The present experimental study involves a convective heat transfer performance analysis of the fully developed laminar flow of TiN nanofluid through a uniformly heated U pipe with and without twisted tape (H/D = 5) combination. The TiN nanofluid, with its enormous thermophysical properties, opens up a new dimension in solar thermal applications. TiN nanofluid pretends to have photoabsorption properties (localized surface plasmon resonance). The preparation of stable, efficient, low-cost TiN nanofluid and its application is an emerging area of research. Titanium nitride (TiN) nanoparticles with sizes of 40–50 nm were used to make distilled water-based nanofluid at concentrations of 0%, 0.025%, 0.05%, 0.075%, and 0.1%. The two-step preparation method is preferred to prepare a stable nanofluid.
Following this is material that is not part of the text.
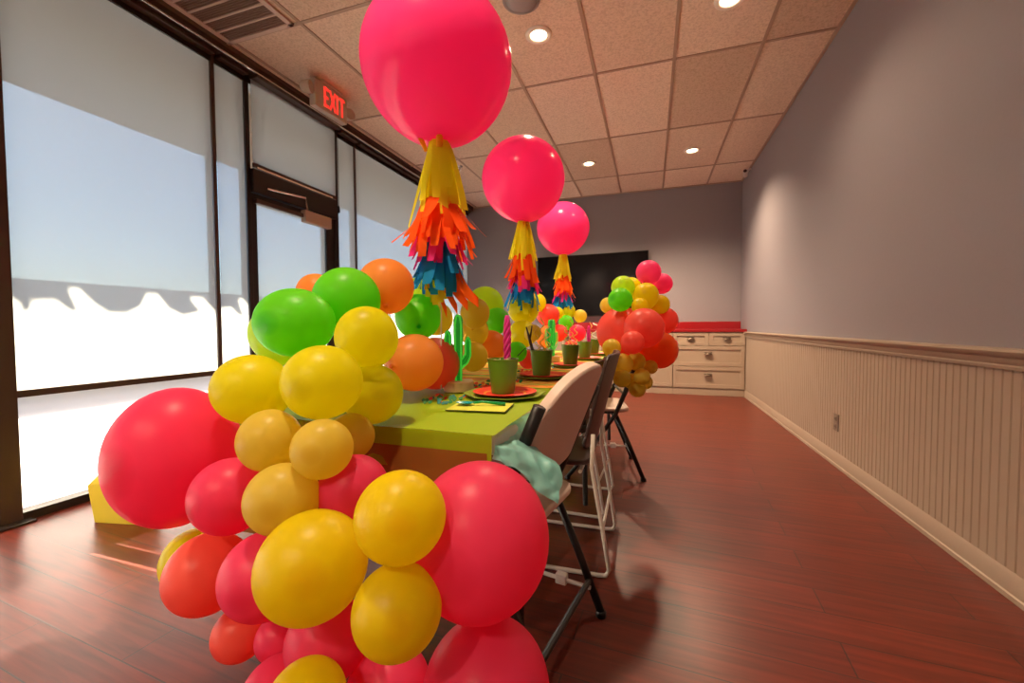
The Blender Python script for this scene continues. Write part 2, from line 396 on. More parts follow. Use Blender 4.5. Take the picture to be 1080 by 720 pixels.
# ------------------------------------------------------------ ceiling items
LAMPS = [(-.769, 2.96, 'recessed ceiling light nearest the big pink balloon', 1), (.464, 3.03, 'recessed ceiling light cut by the top edge of the picture', .35),
         (-.769, .50, 'added fill light in the ceiling over the near clump, above the picture', 1),  # added overhead lamp, out of view, to brighten the near balloons
         (-.769, -1.90, 'added fill light in the ceiling behind the camera, in line with the balloons', 1.5), (-1.99, -1.90, 'added fill light in the ceiling behind the camera on the window side', 1.5),  # added pair, out of view, filling the camera-facing sides of the balloons
         (-.761, 5.45, 'recessed ceiling light above the smallest pink balloon', 2.6), (.452, 5.444, 'recessed ceiling light near the right far corner', 1.6)]
l0 = None
for x, y, lb, pw in LAMPS:
    if l0 is None:
        l0 = empty('ceiling_light', (x, y, CE-.007)); c = l0
        MB().lathe([(.058, .001), (.062, -.006), (.080, -.010), (.092, -.004), (.094, .006), (.058, .006)], 32, cap=False).build('trim_ring', M['lamp_trim'], l0, angle=35)
        MB().lathe([(.0001, -.012), (.03, -.010), (.05, -.004), (.060, .003)], 32, cap=False).build('lens', M['lamp_on'], l0, smooth=True)
    else: c = dup(l0, (x, y, CE-.007))
    tag(c, lb, 'ceiling light', 'recessed ceiling lights')
    ld = bpy.data.lights.new('downlight_lamp', 'SPOT'); ld.energy = 175*pw; ld.color = (1, .74, .50); ld.spot_size = math.radians(130); ld.spot_blend = .8; ld.shadow_soft_size = .05
    lo = link(bpy.data.objects.new('downlight_lamp', ld)); lo.location = (x, y, CE-.04)
e = empty('ceiling_speaker', (-.79, 2.61, CE-.006)); tag(e, 'round grey ceiling speaker cut by the top edge above the big pink balloon', 'speaker')
MB().lathe([(.0001, -.022), (.06, -.02), (.10, -.012), (.104, .0)], 40).build('grille', M['grey_plastic'], e, smooth=True)
MB().lathe([(.104, -.012), (.118, -.010), (.122, 0), (.104, 0)], 40, cap=False).build('rim', M['grey_plastic'], e, angle=40)
# return-air vent
e = empty('ceiling_vent', (-2.62, 1.72, CE-.006)); tag(e, 'brown slotted air vent in the ceiling above the near roller shade', 'vent')
f = MB(); f.box(-.30, .30, .575, .605, -.012, .004, .003); f.box(-.30, .30, -.605, -.575, -.012, .004, .003); f.box(-.30, -.262, -.605, .605, -.012, .004, .003); f.box(.262, .30, -.605, .605, -.012, .004, .003)
f.build('frame', M['vent_metal'], e)
MB().box(-.265, .265, -.58, .58, -.002, .0035).build('filter', M['vent_dark'], e)
for k in range(11):
    yy = .485 - .097*k
    MB().box(-.263, .263, yy-.007, yy+.007, -.011, 0, .002).build('slat', M['vent_metal'], e)
f = MB()
for k in range(72):
    yy = -.57 + k*.0158; f.box(-.262, .262, yy-.0012, yy+.0012, -.006, -.002)
f.build('louvre_blades', mat('vent_blades', (.24, .14, .10), .6), e)
# sprinkler head
e = empty('sprinkler_head', (-2.35, 5.0, CE-.004)); tag(e, 'small sprinkler head on the ceiling right of the first tassel', 'sprinkler')
MB().lathe([(.036, .003), (.034, -.006), (.012, -.010), (.009, -.03), (.014, -.034)], 20).build('escutcheon', M['bright_metal'], e, angle=40)
MB().lathe([(.018, -.042), (.018, -.045), (.003, -.034)], 16).build('deflector', M['bright_metal'], e)
# exit sign facing the room
e = empty('exit_sign', (-2.66, 3.02, 2.79)); tag(e, 'lit red EXIT sign with two emergency lamp heads, on the ceiling above the door', 'sign')
MB().box(-.03, .035, -.19, .19, .02, .245, .008).build('case', M['exit_case'], e)
MB().box(-.05, .05, -.12, .12, .242, .262, .004).build('ceiling_mount', M['exit_case'], e)
L = MB(); x0, x1 = .0345, .040
def stroke(a, b, w=.021):
    a = Vector(a); b = Vector(b); dd = (b-a).normalized(); nn = Vector((-dd.y, dd.x))*w/2
    L.prism([tuple(a+nn), tuple(b+nn), tuple(b-nn), tuple(a-nn)], 'x', x0, x1)
zb, zt = .055, .215; a = -.155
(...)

The thermophysical properties are evaluated experimentally over a wide temperature range. The experiments were performed at flow rate (0.25–1.25 LPM), volume concentration (0–0.1%), inclination angle (35 degree), and heat flux (1000 W/m2). The nusselt number, convective heat transfer coefficient, and friction factor were evaluated at a bulk mean temperature. The convective heat transfer performance increases with volume concentration and Reynolds number. The friction factor decreases with a rise in volume concentration and Reynolds number. The nusselt number of the entire test section increased by 30.04% for a 0.1% volume concentration of TiN nanofluid and 42.8% for 0.1% of TiN nanofluid with twisted tape (H/D = 5) combination. The convective heat transfer performance enhancement is obtained at a cost of 2% pressure drop. The correlation has been developed to estimate the nusselt number and friction factor.